The Most Precious Things

When you move around a lot you can’t purchase big souvenirs. Big stuff means big moves. Means more packing. Means you need more space to show it all off. So during our years on the road with the BGEA my parents made a wise decorating decision: they re-purposed an old type tray to hold tiny special trinkets, often ones they found in a city where we lived. They didn’t buy great furniture. They collected great, miniature memorabilia.
That type tray is still hanging in my parents’ dining room. In each tiny cubbyhole is a little piece of our family’s history. When I visit, I like to spend some quality alone time in front of the type tray. It smells like Old English wood polish and cracked leather.
I gingerly pick up certain objects in the type tray: the one inch by once inch Bible (if you get a magnifying glass you can read it. It really is the book of John in the world’s smallest font.) Or my father’s white leather baby shoe or the thumb-sized, spray-painted chunk of the Berlin Wall. Also in the type tray is the little dog mitten my mom sewed for a dog who raced in the Iditarod the year we lived in Alaska.
When my six year old son was two years old he took a liking to teeny tiny toys. He wanted to always have one in his hand. I think he meant to call them, “littles” but the word that came out was “giggles.” It became his word for small special objects…giggles. It was the perfect word, one that our family adopted. And over the next several years he collected all sorts of giggles: tiny animal figurines, little trains, shiny rocks.

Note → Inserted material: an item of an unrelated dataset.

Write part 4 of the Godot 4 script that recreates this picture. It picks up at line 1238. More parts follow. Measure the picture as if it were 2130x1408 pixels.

Last week I found an old type tray in my in-laws garage, so I brought it back home to Austin. I spray painted it and today I surprised Ace with it. He was speechless with happiness as he placed each giggle inside just the right cubby. I gave him some quality alone time with his type tray. But as I walked away I had to ponder it all.
Why do modest objects feel most precious in the end? Why does holding a tiny trinket make your heart beat faster? What is God’s love toward small, seemingly insignificant things?
Micah 5:2 “But you, O Bethlehem Ephrathah, who are too little to be among the clans of Judah, from you shall come forth for me one who is to be ruler in Israel, whose coming forth is from of old, from ancient days.
Matthew 17:20 “He said to them, “Because of your little faith. For truly, I say to you, if you have faith like a grain of mustard seed, you will say to this mountain, ‘Move from here to there,’ and it will move, and nothing will be impossible for you.”
Psalm 91:4 “He will cover you with his pinions, and under his wings you will find refuge; his faithfulness is a shield and buckler.”
It is God’s pleasure to set us down right where we should be.  He delights in the smallest of treasures.  He wants us for his own.   I have only to dwell in his delight and from there springs my felicity.